_Your task_
The lines to extract begin at the one containing "script. The script is for Blender 4.5." and run to the end of the listing; set them down exactly and alone.

>> begin Records to use

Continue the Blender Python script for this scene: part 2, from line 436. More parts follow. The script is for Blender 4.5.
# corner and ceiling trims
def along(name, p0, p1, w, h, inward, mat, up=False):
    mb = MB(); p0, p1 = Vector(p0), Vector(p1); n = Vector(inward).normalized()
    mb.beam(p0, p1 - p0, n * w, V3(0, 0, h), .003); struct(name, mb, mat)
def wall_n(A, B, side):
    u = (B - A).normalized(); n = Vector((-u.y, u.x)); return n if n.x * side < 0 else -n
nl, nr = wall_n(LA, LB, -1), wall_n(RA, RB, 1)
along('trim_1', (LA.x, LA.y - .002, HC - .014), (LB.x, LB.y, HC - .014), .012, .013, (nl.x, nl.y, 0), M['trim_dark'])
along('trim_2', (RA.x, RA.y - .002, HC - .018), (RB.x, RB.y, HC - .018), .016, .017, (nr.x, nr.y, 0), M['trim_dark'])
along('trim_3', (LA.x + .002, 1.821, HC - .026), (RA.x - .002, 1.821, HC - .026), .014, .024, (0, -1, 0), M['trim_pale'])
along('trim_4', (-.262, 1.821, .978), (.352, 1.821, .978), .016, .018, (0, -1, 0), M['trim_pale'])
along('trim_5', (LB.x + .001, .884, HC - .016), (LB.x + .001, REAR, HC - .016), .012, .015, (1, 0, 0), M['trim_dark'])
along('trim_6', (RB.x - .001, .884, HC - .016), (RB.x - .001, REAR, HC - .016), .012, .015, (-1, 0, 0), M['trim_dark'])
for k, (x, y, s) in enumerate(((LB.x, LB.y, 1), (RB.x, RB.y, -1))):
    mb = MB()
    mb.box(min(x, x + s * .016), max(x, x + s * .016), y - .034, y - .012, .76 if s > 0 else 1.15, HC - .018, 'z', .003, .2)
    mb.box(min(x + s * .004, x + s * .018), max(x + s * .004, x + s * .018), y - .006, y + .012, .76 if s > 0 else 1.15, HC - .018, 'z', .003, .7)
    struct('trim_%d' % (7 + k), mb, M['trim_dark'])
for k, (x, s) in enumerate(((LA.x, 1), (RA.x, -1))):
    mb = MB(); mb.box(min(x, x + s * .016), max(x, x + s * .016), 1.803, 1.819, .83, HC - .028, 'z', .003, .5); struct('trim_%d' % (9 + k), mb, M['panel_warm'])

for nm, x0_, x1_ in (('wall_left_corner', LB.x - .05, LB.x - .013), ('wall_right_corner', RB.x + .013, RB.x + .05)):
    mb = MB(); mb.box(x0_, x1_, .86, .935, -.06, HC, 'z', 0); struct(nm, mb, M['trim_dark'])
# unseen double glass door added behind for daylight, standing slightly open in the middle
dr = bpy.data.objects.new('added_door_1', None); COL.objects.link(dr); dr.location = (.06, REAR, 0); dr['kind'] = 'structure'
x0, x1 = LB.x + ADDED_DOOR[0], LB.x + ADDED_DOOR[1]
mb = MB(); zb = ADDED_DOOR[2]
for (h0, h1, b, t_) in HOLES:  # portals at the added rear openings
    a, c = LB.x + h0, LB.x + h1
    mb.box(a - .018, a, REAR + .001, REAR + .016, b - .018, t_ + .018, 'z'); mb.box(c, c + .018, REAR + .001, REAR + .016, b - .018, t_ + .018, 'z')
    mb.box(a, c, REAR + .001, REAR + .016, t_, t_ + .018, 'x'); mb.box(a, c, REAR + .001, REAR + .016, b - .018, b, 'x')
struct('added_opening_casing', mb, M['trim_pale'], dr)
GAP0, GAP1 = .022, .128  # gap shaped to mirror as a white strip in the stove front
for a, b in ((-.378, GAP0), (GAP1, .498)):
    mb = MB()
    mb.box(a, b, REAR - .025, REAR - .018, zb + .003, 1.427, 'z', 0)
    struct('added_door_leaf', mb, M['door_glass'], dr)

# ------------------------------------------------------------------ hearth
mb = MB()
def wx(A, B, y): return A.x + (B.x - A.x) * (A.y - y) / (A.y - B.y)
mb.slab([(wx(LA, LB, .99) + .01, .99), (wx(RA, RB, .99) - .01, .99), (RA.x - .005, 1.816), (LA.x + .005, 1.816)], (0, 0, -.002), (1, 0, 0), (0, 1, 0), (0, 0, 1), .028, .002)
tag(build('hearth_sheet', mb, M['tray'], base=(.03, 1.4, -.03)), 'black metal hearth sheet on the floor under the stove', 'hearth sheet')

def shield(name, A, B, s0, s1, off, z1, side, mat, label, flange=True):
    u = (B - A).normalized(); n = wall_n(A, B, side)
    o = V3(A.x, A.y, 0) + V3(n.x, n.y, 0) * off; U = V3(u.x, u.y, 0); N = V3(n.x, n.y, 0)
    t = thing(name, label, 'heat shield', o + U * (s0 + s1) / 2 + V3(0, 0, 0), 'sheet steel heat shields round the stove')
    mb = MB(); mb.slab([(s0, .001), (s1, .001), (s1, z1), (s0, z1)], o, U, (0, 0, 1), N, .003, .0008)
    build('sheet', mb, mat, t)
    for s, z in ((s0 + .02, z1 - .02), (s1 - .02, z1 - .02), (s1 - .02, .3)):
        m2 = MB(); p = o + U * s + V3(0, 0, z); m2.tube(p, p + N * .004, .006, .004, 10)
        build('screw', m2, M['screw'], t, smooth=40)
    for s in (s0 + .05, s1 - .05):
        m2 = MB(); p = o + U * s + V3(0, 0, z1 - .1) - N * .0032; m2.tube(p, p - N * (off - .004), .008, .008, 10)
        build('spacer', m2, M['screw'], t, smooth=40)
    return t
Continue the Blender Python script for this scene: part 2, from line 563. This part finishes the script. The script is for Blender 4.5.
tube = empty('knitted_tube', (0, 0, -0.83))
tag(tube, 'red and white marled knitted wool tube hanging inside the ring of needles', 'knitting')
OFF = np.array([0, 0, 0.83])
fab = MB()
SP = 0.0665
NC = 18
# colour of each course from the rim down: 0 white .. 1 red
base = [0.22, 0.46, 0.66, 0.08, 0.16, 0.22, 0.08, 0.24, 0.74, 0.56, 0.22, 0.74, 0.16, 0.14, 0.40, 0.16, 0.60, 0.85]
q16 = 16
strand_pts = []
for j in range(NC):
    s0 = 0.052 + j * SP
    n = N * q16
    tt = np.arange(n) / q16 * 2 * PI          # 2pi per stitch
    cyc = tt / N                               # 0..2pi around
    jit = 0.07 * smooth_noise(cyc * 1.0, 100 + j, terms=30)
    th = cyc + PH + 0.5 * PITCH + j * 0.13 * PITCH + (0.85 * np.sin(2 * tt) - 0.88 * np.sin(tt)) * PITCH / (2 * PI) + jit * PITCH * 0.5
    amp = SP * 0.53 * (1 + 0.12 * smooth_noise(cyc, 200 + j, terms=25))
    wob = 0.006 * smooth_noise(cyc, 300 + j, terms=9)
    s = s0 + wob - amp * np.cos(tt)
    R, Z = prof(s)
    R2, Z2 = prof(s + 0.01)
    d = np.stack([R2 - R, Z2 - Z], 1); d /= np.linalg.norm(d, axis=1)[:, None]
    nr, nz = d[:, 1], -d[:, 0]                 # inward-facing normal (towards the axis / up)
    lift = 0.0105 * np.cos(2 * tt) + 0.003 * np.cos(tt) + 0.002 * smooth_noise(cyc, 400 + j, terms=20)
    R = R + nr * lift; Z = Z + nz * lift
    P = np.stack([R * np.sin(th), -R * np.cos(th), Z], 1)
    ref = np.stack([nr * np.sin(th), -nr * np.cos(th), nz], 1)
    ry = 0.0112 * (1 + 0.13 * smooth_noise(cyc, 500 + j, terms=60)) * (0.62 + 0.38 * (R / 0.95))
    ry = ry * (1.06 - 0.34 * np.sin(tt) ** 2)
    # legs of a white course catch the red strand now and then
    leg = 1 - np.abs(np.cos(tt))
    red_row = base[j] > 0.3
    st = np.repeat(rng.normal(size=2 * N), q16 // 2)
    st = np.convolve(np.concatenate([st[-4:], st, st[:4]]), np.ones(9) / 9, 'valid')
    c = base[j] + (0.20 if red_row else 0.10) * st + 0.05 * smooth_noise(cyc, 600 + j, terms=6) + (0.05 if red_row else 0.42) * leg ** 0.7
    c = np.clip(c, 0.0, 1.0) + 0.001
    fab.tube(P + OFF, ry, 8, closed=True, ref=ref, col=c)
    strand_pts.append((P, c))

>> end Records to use

_Complete output_
Continue the Blender Python script for this scene: part 2, from line 563. This part finishes the script. The script is for Blender 4.5.
tube = empty('knitted_tube', (0, 0, -0.83))
tag(tube, 'red and white marled knitted wool tube hanging inside the ring of needles', 'knitting')
OFF = np.array([0, 0, 0.83])
fab = MB()
SP = 0.0665
NC = 18
# colour of each course from the rim down: 0 white .. 1 red
base = [0.22, 0.46, 0.66, 0.08, 0.16, 0.22, 0.08, 0.24, 0.74, 0.56, 0.22, 0.74, 0.16, 0.14, 0.40, 0.16, 0.60, 0.85]
q16 = 16
strand_pts = []
for j in range(NC):
    s0 = 0.052 + j * SP
    n = N * q16
    tt = np.arange(n) / q16 * 2 * PI          # 2pi per stitch
    cyc = tt / N                               # 0..2pi around
    jit = 0.07 * smooth_noise(cyc * 1.0, 100 + j, terms=30)
    th = cyc + PH + 0.5 * PITCH + j * 0.13 * PITCH + (0.85 * np.sin(2 * tt) - 0.88 * np.sin(tt)) * PITCH / (2 * PI) + jit * PITCH * 0.5
    amp = SP * 0.53 * (1 + 0.12 * smooth_noise(cyc, 200 + j, terms=25))
    wob = 0.006 * smooth_noise(cyc, 300 + j, terms=9)
    s = s0 + wob - amp * np.cos(tt)
    R, Z = prof(s)
    R2, Z2 = prof(s + 0.01)
    d = np.stack([R2 - R, Z2 - Z], 1); d /= np.linalg.norm(d, axis=1)[:, None]
    nr, nz = d[:, 1], -d[:, 0]                 # inward-facing normal (towards the axis / up)
    lift = 0.0105 * np.cos(2 * tt) + 0.003 * np.cos(tt) + 0.002 * smooth_noise(cyc, 400 + j, terms=20)
    R = R + nr * lift; Z = Z + nz * lift
    P = np.stack([R * np.sin(th), -R * np.cos(th), Z], 1)
    ref = np.stack([nr * np.sin(th), -nr * np.cos(th), nz], 1)
    ry = 0.0112 * (1 + 0.13 * smooth_noise(cyc, 500 + j, terms=60)) * (0.62 + 0.38 * (R / 0.95))
    ry = ry * (1.06 - 0.34 * np.sin(tt) ** 2)
    # legs of a white course catch the red strand now and then
    leg = 1 - np.abs(np.cos(tt))
    red_row = base[j] > 0.3
    st = np.repeat(rng.normal(size=2 * N), q16 // 2)
    st = np.convolve(np.concatenate([st[-4:], st, st[:4]]), np.ones(9) / 9, 'valid')
    c = base[j] + (0.20 if red_row else 0.10) * st + 0.05 * smooth_noise(cyc, 600 + j, terms=6) + (0.05 if red_row else 0.42) * leg ** 0.7
    c = np.clip(c, 0.0, 1.0) + 0.001
    fab.tube(P + OFF, ry, 8, closed=True, ref=ref, col=c)
    strand_pts.append((P, c))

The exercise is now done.